How Good Are Charter Schools For the Public School System?
theodp writes "'You go to these charters,' gushed Bill Gates in 2010, 'and you sit and talk to these kids about how engaged they are with adults and how much they read and what they think about and how they do projects together.' Four years later, Gates is tapping his Foundation to bring charter schools to Washington State, doling out grants that included $4.25 million for HP CEO Meg Whitman's Summit Public Schools. So what's not to like? Plenty, according to Salon's The Truth About Charter Schools, in which Jeff Bryant delves into the dark side of the charter movement, including allegations of abuse, corruption, lousy instruction, and worse results. Also troubling Bryant is that the children of the charter world's biggest cheerleaders seem never to attend these schools ('A family like mine should not use up the inner-city capacity of these great schools,' was Bill Gates' excuse). Bryant also cites Rethinking Schools' Stan Karp, who argues that Charter Schools Are Undermining the Future of Public Education, functioning more like deregulated 'enterprise zones' than models of reform, providing subsidized spaces for a few at the expense of the many. 'Our country has already had more than enough experience with separate and unequal school systems,' Karp writes. 'The counterfeit claim that charter privatization is part of a new 'civil rights movement', addressing the deep and historic inequality that surrounds our schools, is belied by the real impact of rapid charter growth in cities across the country. At the level of state and federal education policy, charters are providing a reform cover for eroding the public school system and an investment opportunity for those who see education as a business rather than a fundamental institution of democratic civic life. It's time to put the brakes on charter expansion and refocus public policy on providing excellent public schools for all.'"
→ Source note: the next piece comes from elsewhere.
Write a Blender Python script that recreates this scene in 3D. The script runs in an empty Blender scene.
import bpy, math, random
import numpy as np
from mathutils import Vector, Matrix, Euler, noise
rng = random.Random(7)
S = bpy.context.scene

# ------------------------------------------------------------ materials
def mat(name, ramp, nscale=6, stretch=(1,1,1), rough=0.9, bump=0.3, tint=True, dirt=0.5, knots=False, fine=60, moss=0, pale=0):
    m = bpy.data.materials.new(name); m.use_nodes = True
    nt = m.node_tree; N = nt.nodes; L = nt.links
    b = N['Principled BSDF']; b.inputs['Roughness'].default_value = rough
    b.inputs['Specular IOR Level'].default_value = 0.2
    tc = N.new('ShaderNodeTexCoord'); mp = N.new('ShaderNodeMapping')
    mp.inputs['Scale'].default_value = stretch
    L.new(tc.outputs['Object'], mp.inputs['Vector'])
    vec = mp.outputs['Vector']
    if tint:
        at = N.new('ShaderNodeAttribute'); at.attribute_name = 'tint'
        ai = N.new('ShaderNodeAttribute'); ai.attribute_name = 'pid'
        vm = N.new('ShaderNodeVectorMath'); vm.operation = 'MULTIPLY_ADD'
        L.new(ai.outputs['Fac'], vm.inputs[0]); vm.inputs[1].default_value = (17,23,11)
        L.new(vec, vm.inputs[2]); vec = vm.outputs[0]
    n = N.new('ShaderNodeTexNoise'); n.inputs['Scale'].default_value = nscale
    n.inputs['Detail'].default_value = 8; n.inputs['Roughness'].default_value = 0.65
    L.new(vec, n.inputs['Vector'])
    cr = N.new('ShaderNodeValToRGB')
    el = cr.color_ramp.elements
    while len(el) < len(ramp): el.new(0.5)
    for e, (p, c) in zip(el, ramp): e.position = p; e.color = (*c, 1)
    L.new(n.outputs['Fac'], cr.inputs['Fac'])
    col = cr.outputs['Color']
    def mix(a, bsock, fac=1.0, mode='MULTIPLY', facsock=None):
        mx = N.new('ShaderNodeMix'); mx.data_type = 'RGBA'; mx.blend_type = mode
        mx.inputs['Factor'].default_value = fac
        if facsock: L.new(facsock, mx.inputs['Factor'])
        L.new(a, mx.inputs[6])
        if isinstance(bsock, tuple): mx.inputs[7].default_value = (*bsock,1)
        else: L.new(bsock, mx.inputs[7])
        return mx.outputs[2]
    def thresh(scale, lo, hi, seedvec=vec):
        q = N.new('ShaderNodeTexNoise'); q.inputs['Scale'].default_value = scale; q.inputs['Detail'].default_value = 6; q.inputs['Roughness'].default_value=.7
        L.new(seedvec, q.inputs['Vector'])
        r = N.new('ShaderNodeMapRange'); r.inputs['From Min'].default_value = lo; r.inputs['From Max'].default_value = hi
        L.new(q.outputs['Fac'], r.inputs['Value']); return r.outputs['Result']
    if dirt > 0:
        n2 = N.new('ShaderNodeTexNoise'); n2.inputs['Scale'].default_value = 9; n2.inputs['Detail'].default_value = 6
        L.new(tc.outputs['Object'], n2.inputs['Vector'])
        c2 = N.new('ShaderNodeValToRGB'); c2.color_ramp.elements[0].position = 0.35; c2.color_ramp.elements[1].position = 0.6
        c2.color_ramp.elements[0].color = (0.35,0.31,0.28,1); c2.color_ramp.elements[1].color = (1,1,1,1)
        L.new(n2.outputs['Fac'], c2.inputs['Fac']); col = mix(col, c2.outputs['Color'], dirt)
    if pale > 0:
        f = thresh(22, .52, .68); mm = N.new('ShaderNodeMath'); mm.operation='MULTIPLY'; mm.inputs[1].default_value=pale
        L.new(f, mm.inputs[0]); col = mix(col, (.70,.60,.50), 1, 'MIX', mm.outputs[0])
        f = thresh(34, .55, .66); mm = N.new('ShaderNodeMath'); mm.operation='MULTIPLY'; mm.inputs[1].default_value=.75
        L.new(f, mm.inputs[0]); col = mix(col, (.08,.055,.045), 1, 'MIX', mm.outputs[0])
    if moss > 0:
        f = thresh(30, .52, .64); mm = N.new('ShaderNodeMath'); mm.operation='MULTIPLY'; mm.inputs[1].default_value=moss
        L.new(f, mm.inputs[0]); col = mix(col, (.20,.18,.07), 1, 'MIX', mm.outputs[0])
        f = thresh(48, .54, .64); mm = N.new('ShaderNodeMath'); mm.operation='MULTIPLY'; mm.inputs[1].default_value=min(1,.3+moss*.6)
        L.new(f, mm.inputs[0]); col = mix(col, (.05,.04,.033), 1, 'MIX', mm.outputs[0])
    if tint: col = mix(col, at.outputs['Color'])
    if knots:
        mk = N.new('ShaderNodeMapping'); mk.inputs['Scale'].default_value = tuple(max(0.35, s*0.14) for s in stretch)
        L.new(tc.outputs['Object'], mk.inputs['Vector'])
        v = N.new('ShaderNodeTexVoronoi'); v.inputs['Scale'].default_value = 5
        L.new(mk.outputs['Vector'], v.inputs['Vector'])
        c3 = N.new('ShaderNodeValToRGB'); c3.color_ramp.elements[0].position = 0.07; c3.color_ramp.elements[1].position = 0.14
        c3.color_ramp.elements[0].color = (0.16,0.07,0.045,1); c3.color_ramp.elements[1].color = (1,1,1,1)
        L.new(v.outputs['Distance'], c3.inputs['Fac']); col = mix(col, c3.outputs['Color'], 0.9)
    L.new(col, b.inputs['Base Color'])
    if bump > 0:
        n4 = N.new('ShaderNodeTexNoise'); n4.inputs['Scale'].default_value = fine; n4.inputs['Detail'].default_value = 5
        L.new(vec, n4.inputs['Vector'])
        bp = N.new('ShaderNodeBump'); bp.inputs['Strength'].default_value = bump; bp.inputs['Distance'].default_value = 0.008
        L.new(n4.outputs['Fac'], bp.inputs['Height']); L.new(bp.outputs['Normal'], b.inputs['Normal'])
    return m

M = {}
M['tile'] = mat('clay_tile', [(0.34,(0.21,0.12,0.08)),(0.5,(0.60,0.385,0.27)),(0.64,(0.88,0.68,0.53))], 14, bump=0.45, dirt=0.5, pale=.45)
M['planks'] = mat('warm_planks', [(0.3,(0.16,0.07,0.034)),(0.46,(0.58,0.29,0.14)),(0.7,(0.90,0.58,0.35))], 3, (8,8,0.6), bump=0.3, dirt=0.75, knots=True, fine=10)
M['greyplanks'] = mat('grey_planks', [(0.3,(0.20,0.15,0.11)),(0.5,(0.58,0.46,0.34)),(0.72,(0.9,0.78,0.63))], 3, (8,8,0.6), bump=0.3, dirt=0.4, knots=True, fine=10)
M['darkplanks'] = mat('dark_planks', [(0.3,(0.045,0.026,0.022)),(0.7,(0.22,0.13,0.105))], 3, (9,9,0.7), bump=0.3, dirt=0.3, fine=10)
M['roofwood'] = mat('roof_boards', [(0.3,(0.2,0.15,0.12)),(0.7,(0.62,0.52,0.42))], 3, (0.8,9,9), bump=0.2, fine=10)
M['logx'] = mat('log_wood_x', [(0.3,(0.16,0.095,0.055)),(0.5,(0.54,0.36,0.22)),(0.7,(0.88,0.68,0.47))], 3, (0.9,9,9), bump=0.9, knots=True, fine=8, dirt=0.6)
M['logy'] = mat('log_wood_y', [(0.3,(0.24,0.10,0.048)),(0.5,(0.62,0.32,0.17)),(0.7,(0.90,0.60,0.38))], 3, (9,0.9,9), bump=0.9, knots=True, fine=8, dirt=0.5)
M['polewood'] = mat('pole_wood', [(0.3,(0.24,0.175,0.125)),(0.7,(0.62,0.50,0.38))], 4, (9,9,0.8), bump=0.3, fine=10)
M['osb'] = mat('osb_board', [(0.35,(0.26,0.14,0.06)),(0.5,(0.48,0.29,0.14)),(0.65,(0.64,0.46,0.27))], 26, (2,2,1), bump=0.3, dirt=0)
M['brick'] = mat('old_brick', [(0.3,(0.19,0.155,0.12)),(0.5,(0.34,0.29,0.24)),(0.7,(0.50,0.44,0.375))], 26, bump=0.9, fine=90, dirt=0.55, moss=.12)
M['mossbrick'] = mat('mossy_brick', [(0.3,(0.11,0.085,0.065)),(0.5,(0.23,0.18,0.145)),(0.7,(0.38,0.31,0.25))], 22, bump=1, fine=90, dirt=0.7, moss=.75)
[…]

If charter schools are allowed to operate, then they shouldn't benefit from special privileges that public schools don't have. They should have to accept any students in the area (regardless of academic level, just like the public schools). They also should be required to have all students take the standardized tests (instead of finding reasons to exclude children who they know won't do as well, so the school looks better ranked in comparison).
If charter schools aren't cheating and they are showing an improvement that is one thing. But too often they are cheating to make themselves look better compared to public schools.
They're called enterprise schools in my district, but the one that I was involved in was a big success. We had a plan, which was to bring E.D. Hirsch's Core Knowledge curriculum to middle school students, to prepare them for high school and beyond. We wanted the entire school to be an honors school. Students had to have a B average to get in. The school district went along with the plan, and we opened the school in 1998, and my daughter was in the first class. The NAACP warned us that they would be watching us closely because they suspected that we were creating the school only for middle class white kids. What happened surprised them and us. Middle class white kids ended up being a minority in the school. The biggest ethnic group came from lower class hispanic families who saw the school as an opportunity for their children with good grades to get ahead. We also had a number of black and asian kids from poorer neighborhoods. The district was more than happy to bus the kids from all over the city to the school. The NAACP quietly shuffled off. I think they were actually disappointed.
The school was a success, but it required the interest of parents, administrators and teachers who agreed with the vision, diligent oversight, and a district that entusiastically cooperated. If any of the above elements are missing you have a potential disaster on your hands.
Proverbs 21:19
What else is there to grade schools on?
Having standardized tests is useful, as long as you don't take the results of those tests as the be all and end all. To use test results as the only way of judging schools is to fall prey to the MBA mentality - if there isn't a simplistic metric then it doesn't exist. Think of how that mentality has affected so many businesses.
Not everything that counts can be counted, and not everything that can be counted counts.